BONN: The world should set a goal of halting net desertification by 2030 to stem annual losses of farmland equivalent to three times the size of Switzerland, a senior UNofficial said on Tuesday.
“Drylands are on the front line of the climate change challenges for the world,” Luc Gnacadja, head of the Bonn-based UN Convention to Combat Desertification (UNCCD), told the Reuters Global Energy and Climate Summit.
Drylands account for about 41 per cent of the world’s land area -- ranging from deserts such as the Sahara to croplands in central Asia, the US plains or much of Australia. Many regions are becoming steadily more arid.
Gnacadja said the UNCCD hoped world leaders, due to meet in Rio de Janeiro in mid-2012 for a once-a-decade “Earth Summit”, would set a goal of halting net desertification by 2030 to help ease poverty and maintain food production.

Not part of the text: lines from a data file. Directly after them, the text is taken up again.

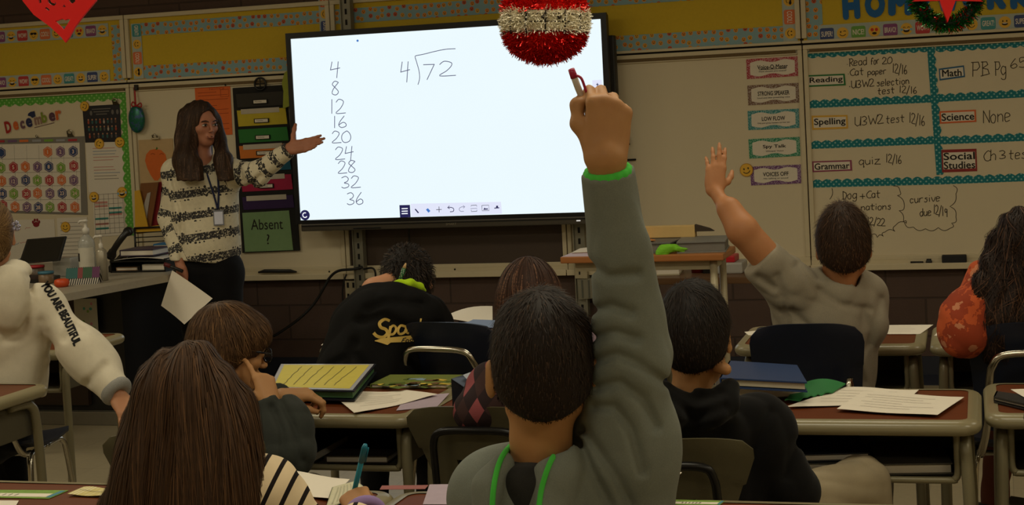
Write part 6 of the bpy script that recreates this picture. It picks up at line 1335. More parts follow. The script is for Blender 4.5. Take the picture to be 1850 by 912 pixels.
def short_hair(name, c, R, s, mat, root, thick=.012, top=.02, nape=-.06, count=2600, length=.022, seed=0, whorl=(0, -.05, .11), extra=(), h=.0045, spike=.55, front=.075, side=.012):
    """cropped boy's hair: shell over the skull, cut along the hairline, with short strands standing off it"""
    w = lambda x, y, z: c+s*(R[0]*x+R[1]*y+R[2]*z)
    F = Fig(); F.ell(w(0, -.014, .036), R, f32([.073+thick, .096+thick, .083+top])*s, .01)
    F.ell(w(0, -.040, -.012), R, f32([.062+thick*.6, .068+thick*.5, .075])*s, .03)
    for (x, y, z, r) in extra: F.cap(w(x, y, z), w(x, y, z)+R[1]*.001, r*s, r*s, .03)
    def line(x):
        y = (x-c)@f32(R[1])/s; z = (x-c)@f32(R[2])/s; xx = np.abs((x-c)@f32(R[0])/s)
        zm = np.interp(y, [-.12, -.055, -.030, -.012, .018, .034, .062, .10], [nape, nape, nape+.028, .012+side*.3, .016+side, .022, front-.02, front]).astype(np.float32)
        zm = zm+np.where(y < -.04, .012*np.clip(xx/.05, 0, 1.4)**2, 0).astype(np.float32)
        return (zm-z)*s*.7
    F.fn(line, .012)
    wh = w(*whorl)
    def flow(p, n):
        d = p-wh; d = d-n*(d@n); L_ = np.linalg.norm(d); d = d/L_ if L_ > 1e-6 else R[1]
        return d*.8+n*spike*.6-R[2]*.15
    pos, fc = F.mesh(h); bv = BVHTree.FromPolygons([tuple(p) for p in pos], [tuple(map(int, f)) for f in fc])
    r = np.random.default_rng(seed); q = pos[fc]; cc = q.mean(1); nr = np.cross(q[:, 2]-q[:, 0], q[:, 3]-q[:, 1]); ar = np.linalg.norm(nr, axis=1); nr = nr/np.maximum(ar, 1e-12)[:, None]
    okf = ((cc-w(0, -.01, .0))*nr).sum(1) > 0
    pr = ar*okf; pr = pr/pr.sum(); ids = r.choice(len(fc), count, p=pr)
    vs, fs, tone = [], [], []
    for i in ids:
        p = V3(cc[i]+r.normal(size=3)*h*.4); n = V3(nr[i]); d = V3(flow(cc[i], nr[i])); hz = ((cc[i]-c)@R[2])/s
        ln = length*r.uniform(.55, 1.1)*float(np.interp(hz, [-.06, .0, .06, .12], [.35, .5, .85, 1.15])); d = d.normalized(); sd = d.cross(n)
        if sd.length < 1e-5: continue
        sd = sd.normalized()*.0009; o = len(vs); t_ = float(r.uniform()); jv = Vector(r.normal(size=3))*.25
        for k in range(4):
            vs.append(p-sd*(1-k*.28)); vs.append(p+sd*(1-k*.28)); tone += [t_, t_]
            d = (d+jv*.3-n*.06).normalized(); p = p+d*ln/3
        for k in range(3): a = o+2*k; fs.append((a, a+1, a+3, a+2))
    return hair_join(name, pos, fc, vs, fs, tone, mat, root)
def person(label, base, figb, h, skin, group=None):
    o = sdf_obj('person', figb, h, skin, None, base)
    return tag(o, label, 'person', group)
def skin_mat(name, rgb, dark):
    g = N(name); v = g.coord(); n = g.noise(v, 18, 4); c = g.mix(n, L(rgb), L(dark)); n2 = g.noise(v, 400, 3)
    m = g.base(c, .55, 0, .35); g.b.inputs['Subsurface Weight'].default_value = .08; g.b.inputs['Subsurface Radius'].default_value = (.01, .004, .002)
    g.bump(n2, .12, .001); return m
def cloth_mat(name, rgb, rgb2=None, weave=900, bump=.35, rough=.9, noise=.12, sc=25):
    g = N(name); v = g.coord(); c = L(rgb)
    if rgb2: c = g.mix(g.noise(v, 420, 5), L(rgb), L(rgb2))
    c = g.vary(c, noise, sc, v); m = g.base(c, rough, 0, .15); g.bump(g.noise(v, weave, 3), bump, .0012)
    g.b.inputs['Sheen Weight'].default_value = .06
    return m
# ------------------------------------------------------------------ people
SKIN = skin_mat('skin_light', (186, 140, 92), (170, 118, 74)); SKIN2 = skin_mat('skin_fair', (202, 150, 114), (186, 126, 92)); SKIN3 = skin_mat('skin_warm', (190, 134, 90), (172, 112, 70))
F0 = _fw*a3(1, 1, 0); F0 = F0/np.linalg.norm(F0); R0_ = _rt*a3(1, 1, 0); R0_ = R0_/np.linalg.norm(R0_); UPZ = a3(0, 0, 1)
def yawd(a): return F0*math.cos(a)+R0_*math.sin(a)            # heading, turned a rad to the right of straight ahead
def proj(x):
    d = x-f32(CAM); z = d@f32(_fw); return PPX+FPX*(d@f32(_rt))/z, PPY-FPX*(d@f32(_up))/z, z
def creases(lines, width, dep):
    """fold valleys running along picture-plane polylines, carved into cloth"""
    segs = [(np.array(l[i], float), np.array(l[i+1], float)) for l in lines for i in range(len(l)-1)]
    def f(x):
        px, py, z = proj(x); out = np.zeros(len(x), np.float32); k = z/FPX
        for a, b in segs:
            ab = b-a; t = np.clip(((px-a[0])*ab[0]+(py-a[1])*ab[1])/(ab@ab), 0, 1); d = np.hypot(px-a[0]-t*ab[0], py-a[1]-t*ab[1])*k
            out = np.maximum(out, np.exp(-(d/width)**2))
        return dep*out
    return f
def top(F, K, s, rt, rsh=.062, rel=.052, rwr=.040, flat=.78, sides=True, fdir=None, hem=None):
    fd = F0 if fdir is None else fdir
    F.cap(K['chest'], K['pelvis'], rt*s, rt*s*1.02, .05, flat=(fd, flat))
    F.cap(K['shL'], K['shR'], rsh*s, rsh*s, .06)
    if sides:
        for q in 'LR': F.cap(K['sh'+q], K['pelvis']*.7+K['sh'+q]*.3+a3(0, 0, -.04), rsh*s, rt*s*.72, .06, flat=(fd, flat))
    F.cap(K['neck']*.6+K['chest']*.4, K['chest'], .075*s, rt*s*.9, .05)
    for q in 'LR':
        if 'el'+q in K: F.cap(K['sh'+q], K['el'+q], rsh*s, rel*s, .035); F.cap(K['el'+q], K['wr'+q], rel*s, rwr*s, .025)
def cutwrist(F, K, q, back=.0):
    d = K['wr'+q]-K['el'+q]; d = d/np.linalg.norm(d); w = K['wr'+q]-d*back
    def f(x, w=f32(w), d=f32(d)):
        y = x-w; t = y@d; r = np.sqrt(np.maximum((y*y).sum(1)-t*t, 0)); return np.where(r < .085, t, -1.0).astype(np.float32)
    F.fn(f, .004)
def neckhole(F, K, r, k=.015): v = K['head']-K['neck']; F.cap(K['neck']+v*.25, K['neck']+v*1.6, r, r*1.25, k, 's')
def ring(F, c, n, R, r, k=.006, sq=1.0):
    n = np.asarray(n, float); n = n/np.linalg.norm(n); u = np.cross(n, _rt); u = u/np.linalg.norm(u); w = np.cross(n, u)
    P_ = [c+R*(u*math.cos(a)*sq+w*math.sin(a)) for a in np.linspace(0, 2*math.pi, 17)]
    for i in range(16): F.cap(P_[i], P_[i+1], r, r, k)
# ===== raised hand boy =====
D = 2.70; c = P(981, 676, D); Rh = frame(yawd(.02)+UPZ*.05)
K = dict(head=c+Rh[2]*-.03, neck=P(978, 846, 2.73), chest=P(1008, 960, 2.77), shL=P(903, 900, 2.77), shR=P(1126, 806, 2.74), elR=P(1135, 575, 2.68), wrR=P(1097, 312, 2.60))
K['pelvis'] = K['chest']+a3(-.01, .03, -.30); K['elL'] = K['shL']+a3(-.03, .10, -.17); K['wrL'] = K['elL']+a3(.06, .19, .045)
legs(K, .82, .44); B0 = a3(K['pelvis'][0], K['pelvis'][1], 0)
F = Fig(); headprims(F, c, Rh, .98, True, 1.12); bodyprims(F, K, .80)
F.cap(P(976, 790, 2.715), P(978, 850, 2.73), .047, .050, .02); F.cap(P(981, 720, 2.70), P(976, 790, 2.715), .049, .047, .02)
F.cap(K['wrR'], P(1095, 284, 2.585), .028, .031, .02)
handprims(F, P(1093, 288, 2.585), _up*1.0+_rt*.10, -_fw+_rt*.10-_up*.12, -1, .98, [(58, 98, 50), (64, 98, 50), (70, 96, 50), (76, 92, 50)], (.10, .03, -.05, -.14), ((.55, .80, -.25), (.10, .95, -.25), (-.35, .45, -.80)))
handprims(F, K['wrL'], yawd(.1)-UPZ*.1, UPZ, 1, .8, [(20, 30, 20)]*4)
boy = person('boy in grey hoodie with bright green trim raising a fist with a pen', B0, F, .0034, SKIN)
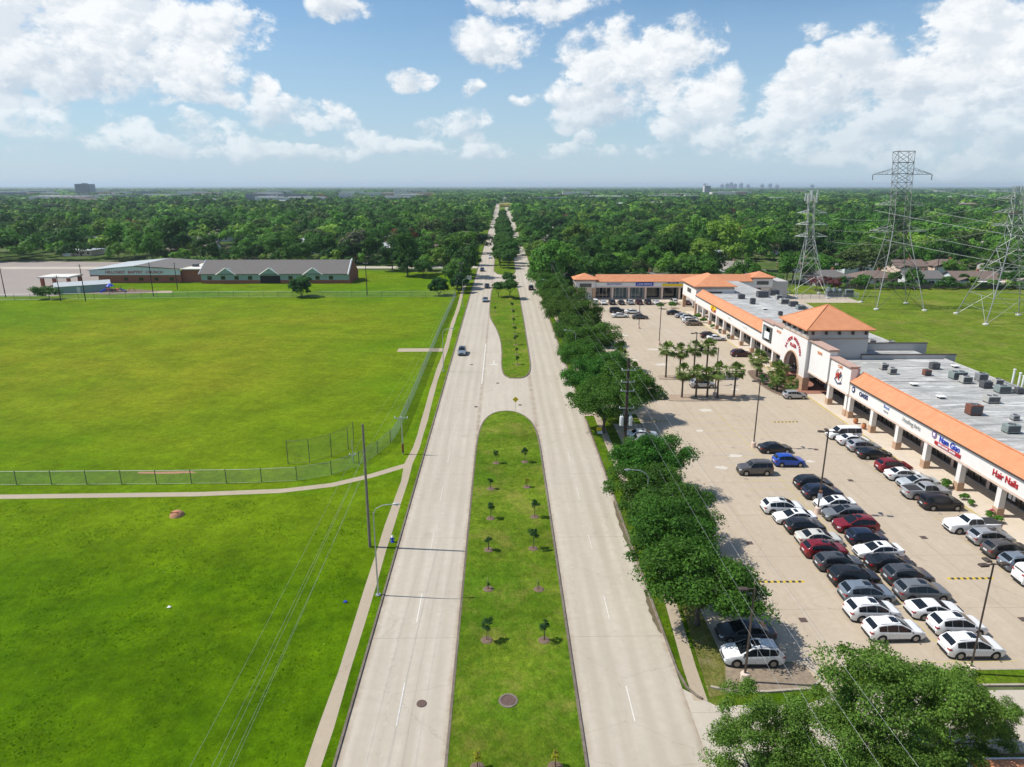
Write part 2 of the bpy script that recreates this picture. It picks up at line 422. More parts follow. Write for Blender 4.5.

“That means we will do more to prevent land degradation, we will do more to reclaim land,” he said. “If we do these two things...we can certainly reach the level of a zero net rate”.
Every year, he said 12 million hectares (29.65 million acres) of land were degraded in drylands -- three times the size of Switzerland. Areas restored to productivity were far less, meaning a big annual net loss.
“In those 12 million hectares we could grow at least 20 million tonnes of grain,” he said. Climate change is adding to factors such as over-exploitation by people planting crops too intensively or over-grazing.
The UN Environment Programme says that desertification -- or land degradation in drylands -- affects 3.6 billion hectares (8.896 billion acres) and threatens the livelihoods of more than 1 billion people in some 100 countries.
Gnacadja, from Benin, said problems of desertification were “in a blind spot” for the world’s governments. “We need to take it out of the blind spot,” he said.
He said farmers should get more encouragement for policies that help store carbon in the soil, widening U.N. schemes trying to slow climate change by preserving forests.
Plants soak up carbon dioxide, the main greenhouse gas from human activities, as they grow.And he pointed to some advances in slowing desertification, such as in the Sahel. In Burkina Faso, for instance, farmers dug small pits to capture rain in a system known as zai, eventually allowing them to plant crops such as sorghum and millet.
Gnacadja said that countries would start reporting new indicators from 2012, including the percentage of people who live above the poverty line in degraded land areas, and the percentage of those areas covered by vegetation.
“We will be able...not only to have the first data to set baselines, but as we move forward to measure trends,” he said.